Task description: What is needed here is an exact copy of every entry.

Provided records:
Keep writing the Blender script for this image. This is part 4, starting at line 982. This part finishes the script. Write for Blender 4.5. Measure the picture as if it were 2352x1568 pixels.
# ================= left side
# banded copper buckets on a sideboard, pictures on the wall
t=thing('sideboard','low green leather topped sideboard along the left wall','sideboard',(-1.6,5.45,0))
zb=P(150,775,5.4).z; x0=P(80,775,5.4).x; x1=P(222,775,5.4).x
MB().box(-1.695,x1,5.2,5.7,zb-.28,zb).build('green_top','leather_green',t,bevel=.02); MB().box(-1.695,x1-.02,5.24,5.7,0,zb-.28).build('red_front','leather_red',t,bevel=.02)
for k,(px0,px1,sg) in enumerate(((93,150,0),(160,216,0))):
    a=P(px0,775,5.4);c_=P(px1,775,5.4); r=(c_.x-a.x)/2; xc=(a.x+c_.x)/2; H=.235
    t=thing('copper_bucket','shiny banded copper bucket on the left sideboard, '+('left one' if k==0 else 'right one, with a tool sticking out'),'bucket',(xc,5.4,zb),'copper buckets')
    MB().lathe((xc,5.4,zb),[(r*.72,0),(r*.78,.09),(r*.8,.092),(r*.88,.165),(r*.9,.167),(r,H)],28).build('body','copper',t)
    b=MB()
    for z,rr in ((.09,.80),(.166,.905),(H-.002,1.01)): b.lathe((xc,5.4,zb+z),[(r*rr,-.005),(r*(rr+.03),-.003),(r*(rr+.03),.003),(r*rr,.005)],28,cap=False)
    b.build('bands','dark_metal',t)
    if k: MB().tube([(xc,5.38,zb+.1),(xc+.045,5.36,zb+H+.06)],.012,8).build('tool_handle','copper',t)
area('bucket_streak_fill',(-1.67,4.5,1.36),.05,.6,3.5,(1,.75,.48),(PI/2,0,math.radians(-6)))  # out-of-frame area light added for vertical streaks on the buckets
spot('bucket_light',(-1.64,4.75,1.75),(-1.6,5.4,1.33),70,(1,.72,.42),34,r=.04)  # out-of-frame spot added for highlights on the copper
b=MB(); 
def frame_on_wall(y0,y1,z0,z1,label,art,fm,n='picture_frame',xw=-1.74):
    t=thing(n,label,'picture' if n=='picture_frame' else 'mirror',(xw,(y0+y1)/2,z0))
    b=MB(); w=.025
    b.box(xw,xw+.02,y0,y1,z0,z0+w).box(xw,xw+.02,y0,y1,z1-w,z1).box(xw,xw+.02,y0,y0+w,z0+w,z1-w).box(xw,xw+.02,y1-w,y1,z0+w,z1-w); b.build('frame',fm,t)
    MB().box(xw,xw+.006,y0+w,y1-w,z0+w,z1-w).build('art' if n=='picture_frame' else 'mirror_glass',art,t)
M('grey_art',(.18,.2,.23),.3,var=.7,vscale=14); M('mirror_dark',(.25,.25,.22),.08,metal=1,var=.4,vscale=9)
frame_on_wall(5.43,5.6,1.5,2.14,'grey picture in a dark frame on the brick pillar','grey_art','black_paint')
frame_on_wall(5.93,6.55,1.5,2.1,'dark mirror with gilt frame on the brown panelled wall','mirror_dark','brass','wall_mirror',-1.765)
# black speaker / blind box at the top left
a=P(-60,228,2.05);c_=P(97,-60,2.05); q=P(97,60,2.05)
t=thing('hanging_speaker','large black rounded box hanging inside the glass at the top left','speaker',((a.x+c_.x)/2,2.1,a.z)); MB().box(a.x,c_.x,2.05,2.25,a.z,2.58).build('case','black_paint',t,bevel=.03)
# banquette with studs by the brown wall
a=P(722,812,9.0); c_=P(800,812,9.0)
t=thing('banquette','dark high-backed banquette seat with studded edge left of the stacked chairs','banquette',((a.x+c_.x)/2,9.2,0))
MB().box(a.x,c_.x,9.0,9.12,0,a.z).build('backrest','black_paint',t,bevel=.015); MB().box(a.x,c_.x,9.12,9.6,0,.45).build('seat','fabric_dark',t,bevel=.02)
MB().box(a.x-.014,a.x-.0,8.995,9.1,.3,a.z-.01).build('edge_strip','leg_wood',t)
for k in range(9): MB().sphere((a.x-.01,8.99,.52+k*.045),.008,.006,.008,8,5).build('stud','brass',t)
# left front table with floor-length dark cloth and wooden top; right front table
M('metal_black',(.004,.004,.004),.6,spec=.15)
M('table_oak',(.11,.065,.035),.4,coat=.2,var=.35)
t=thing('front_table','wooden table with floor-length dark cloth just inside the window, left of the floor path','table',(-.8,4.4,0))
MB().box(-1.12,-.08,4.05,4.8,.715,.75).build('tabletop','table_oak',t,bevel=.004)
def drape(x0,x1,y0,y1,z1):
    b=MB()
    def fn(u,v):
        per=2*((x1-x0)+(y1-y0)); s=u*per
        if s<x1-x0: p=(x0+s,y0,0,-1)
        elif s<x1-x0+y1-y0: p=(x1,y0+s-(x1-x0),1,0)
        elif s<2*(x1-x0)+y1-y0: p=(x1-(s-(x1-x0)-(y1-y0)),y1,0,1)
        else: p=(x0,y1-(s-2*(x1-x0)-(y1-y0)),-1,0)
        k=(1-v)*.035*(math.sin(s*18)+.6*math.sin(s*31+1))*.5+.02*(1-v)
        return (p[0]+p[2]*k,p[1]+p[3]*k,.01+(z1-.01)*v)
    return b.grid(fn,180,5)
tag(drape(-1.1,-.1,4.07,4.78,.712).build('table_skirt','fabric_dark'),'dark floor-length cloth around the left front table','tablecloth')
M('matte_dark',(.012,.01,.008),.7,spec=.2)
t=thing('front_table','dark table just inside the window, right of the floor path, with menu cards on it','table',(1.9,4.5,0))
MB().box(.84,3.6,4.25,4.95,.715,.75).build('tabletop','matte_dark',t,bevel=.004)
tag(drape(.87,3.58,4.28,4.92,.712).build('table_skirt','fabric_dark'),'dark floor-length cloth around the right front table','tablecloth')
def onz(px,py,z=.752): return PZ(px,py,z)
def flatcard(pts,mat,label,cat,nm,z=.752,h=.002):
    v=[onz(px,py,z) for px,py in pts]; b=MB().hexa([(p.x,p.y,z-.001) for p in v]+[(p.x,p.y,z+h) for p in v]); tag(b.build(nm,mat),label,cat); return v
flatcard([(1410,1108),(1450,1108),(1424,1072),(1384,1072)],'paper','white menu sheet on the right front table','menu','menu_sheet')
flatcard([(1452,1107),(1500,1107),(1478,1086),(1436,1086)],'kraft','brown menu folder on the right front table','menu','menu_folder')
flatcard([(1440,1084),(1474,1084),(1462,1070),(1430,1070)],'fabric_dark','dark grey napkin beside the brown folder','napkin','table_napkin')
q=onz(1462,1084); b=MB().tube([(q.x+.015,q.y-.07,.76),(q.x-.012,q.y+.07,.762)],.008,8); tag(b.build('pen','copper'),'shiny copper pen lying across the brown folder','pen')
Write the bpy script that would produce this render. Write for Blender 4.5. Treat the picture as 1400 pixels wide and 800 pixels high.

Exercise response:
Keep writing the Blender script for this image. This is part 4, starting at line 982. This part finishes the script. Write for Blender 4.5. Measure the picture as if it were 2352x1568 pixels.
# ================= left side
# banded copper buckets on a sideboard, pictures on the wall
t=thing('sideboard','low green leather topped sideboard along the left wall','sideboard',(-1.6,5.45,0))
zb=P(150,775,5.4).z; x0=P(80,775,5.4).x; x1=P(222,775,5.4).x
MB().box(-1.695,x1,5.2,5.7,zb-.28,zb).build('green_top','leather_green',t,bevel=.02); MB().box(-1.695,x1-.02,5.24,5.7,0,zb-.28).build('red_front','leather_red',t,bevel=.02)
for k,(px0,px1,sg) in enumerate(((93,150,0),(160,216,0))):
    a=P(px0,775,5.4);c_=P(px1,775,5.4); r=(c_.x-a.x)/2; xc=(a.x+c_.x)/2; H=.235
    t=thing('copper_bucket','shiny banded copper bucket on the left sideboard, '+('left one' if k==0 else 'right one, with a tool sticking out'),'bucket',(xc,5.4,zb),'copper buckets')
    MB().lathe((xc,5.4,zb),[(r*.72,0),(r*.78,.09),(r*.8,.092),(r*.88,.165),(r*.9,.167),(r,H)],28).build('body','copper',t)
    b=MB()
    for z,rr in ((.09,.80),(.166,.905),(H-.002,1.01)): b.lathe((xc,5.4,zb+z),[(r*rr,-.005),(r*(rr+.03),-.003),(r*(rr+.03),.003),(r*rr,.005)],28,cap=False)
    b.build('bands','dark_metal',t)
    if k: MB().tube([(xc,5.38,zb+.1),(xc+.045,5.36,zb+H+.06)],.012,8).build('tool_handle','copper',t)
area('bucket_streak_fill',(-1.67,4.5,1.36),.05,.6,3.5,(1,.75,.48),(PI/2,0,math.radians(-6)))  # out-of-frame area light added for vertical streaks on the buckets
spot('bucket_light',(-1.64,4.75,1.75),(-1.6,5.4,1.33),70,(1,.72,.42),34,r=.04)  # out-of-frame spot added for highlights on the copper
b=MB(); 
def frame_on_wall(y0,y1,z0,z1,label,art,fm,n='picture_frame',xw=-1.74):
    t=thing(n,label,'picture' if n=='picture_frame' else 'mirror',(xw,(y0+y1)/2,z0))
    b=MB(); w=.025
    b.box(xw,xw+.02,y0,y1,z0,z0+w).box(xw,xw+.02,y0,y1,z1-w,z1).box(xw,xw+.02,y0,y0+w,z0+w,z1-w).box(xw,xw+.02,y1-w,y1,z0+w,z1-w); b.build('frame',fm,t)
    MB().box(xw,xw+.006,y0+w,y1-w,z0+w,z1-w).build('art' if n=='picture_frame' else 'mirror_glass',art,t)
M('grey_art',(.18,.2,.23),.3,var=.7,vscale=14); M('mirror_dark',(.25,.25,.22),.08,metal=1,var=.4,vscale=9)
frame_on_wall(5.43,5.6,1.5,2.14,'grey picture in a dark frame on the brick pillar','grey_art','black_paint')
frame_on_wall(5.93,6.55,1.5,2.1,'dark mirror with gilt frame on the brown panelled wall','mirror_dark','brass','wall_mirror',-1.765)
# black speaker / blind box at the top left
a=P(-60,228,2.05);c_=P(97,-60,2.05); q=P(97,60,2.05)
t=thing('hanging_speaker','large black rounded box hanging inside the glass at the top left','speaker',((a.x+c_.x)/2,2.1,a.z)); MB().box(a.x,c_.x,2.05,2.25,a.z,2.58).build('case','black_paint',t,bevel=.03)
# banquette with studs by the brown wall
a=P(722,812,9.0); c_=P(800,812,9.0)
t=thing('banquette','dark high-backed banquette seat with studded edge left of the stacked chairs','banquette',((a.x+c_.x)/2,9.2,0))
MB().box(a.x,c_.x,9.0,9.12,0,a.z).build('backrest','black_paint',t,bevel=.015); MB().box(a.x,c_.x,9.12,9.6,0,.45).build('seat','fabric_dark',t,bevel=.02)
MB().box(a.x-.014,a.x-.0,8.995,9.1,.3,a.z-.01).build('edge_strip','leg_wood',t)
for k in range(9): MB().sphere((a.x-.01,8.99,.52+k*.045),.008,.006,.008,8,5).build('stud','brass',t)
# left front table with floor-length dark cloth and wooden top; right front table
M('metal_black',(.004,.004,.004),.6,spec=.15)
M('table_oak',(.11,.065,.035),.4,coat=.2,var=.35)
t=thing('front_table','wooden table with floor-length dark cloth just inside the window, left of the floor path','table',(-.8,4.4,0))
MB().box(-1.12,-.08,4.05,4.8,.715,.75).build('tabletop','table_oak',t,bevel=.004)
def drape(x0,x1,y0,y1,z1):
    b=MB()
    def fn(u,v):
        per=2*((x1-x0)+(y1-y0)); s=u*per
        if s<x1-x0: p=(x0+s,y0,0,-1)
        elif s<x1-x0+y1-y0: p=(x1,y0+s-(x1-x0),1,0)
        elif s<2*(x1-x0)+y1-y0: p=(x1-(s-(x1-x0)-(y1-y0)),y1,0,1)
        else: p=(x0,y1-(s-2*(x1-x0)-(y1-y0)),-1,0)
        k=(1-v)*.035*(math.sin(s*18)+.6*math.sin(s*31+1))*.5+.02*(1-v)
        return (p[0]+p[2]*k,p[1]+p[3]*k,.01+(z1-.01)*v)
    return b.grid(fn,180,5)
tag(drape(-1.1,-.1,4.07,4.78,.712).build('table_skirt','fabric_dark'),'dark floor-length cloth around the left front table','tablecloth')
M('matte_dark',(.012,.01,.008),.7,spec=.2)
t=thing('front_table','dark table just inside the window, right of the floor path, with menu cards on it','table',(1.9,4.5,0))
MB().box(.84,3.6,4.25,4.95,.715,.75).build('tabletop','matte_dark',t,bevel=.004)
tag(drape(.87,3.58,4.28,4.92,.712).build('table_skirt','fabric_dark'),'dark floor-length cloth around the right front table','tablecloth')
def onz(px,py,z=.752): return PZ(px,py,z)
def flatcard(pts,mat,label,cat,nm,z=.752,h=.002):
    v=[onz(px,py,z) for px,py in pts]; b=MB().hexa([(p.x,p.y,z-.001) for p in v]+[(p.x,p.y,z+h) for p in v]); tag(b.build(nm,mat),label,cat); return v
flatcard([(1410,1108),(1450,1108),(1424,1072),(1384,1072)],'paper','white menu sheet on the right front table','menu','menu_sheet')
flatcard([(1452,1107),(1500,1107),(1478,1086),(1436,1086)],'kraft','brown menu folder on the right front table','menu','menu_folder')
flatcard([(1440,1084),(1474,1084),(1462,1070),(1430,1070)],'fabric_dark','dark grey napkin beside the brown folder','napkin','table_napkin')
q=onz(1462,1084); b=MB().tube([(q.x+.015,q.y-.07,.76),(q.x-.012,q.y+.07,.762)],.008,8); tag(b.build('pen','copper'),'shiny copper pen lying across the brown folder','pen')
Write the bpy script that would produce this render. Write for Blender 4.5. Treat the picture as 1400 pixels wide and 800 pixels high.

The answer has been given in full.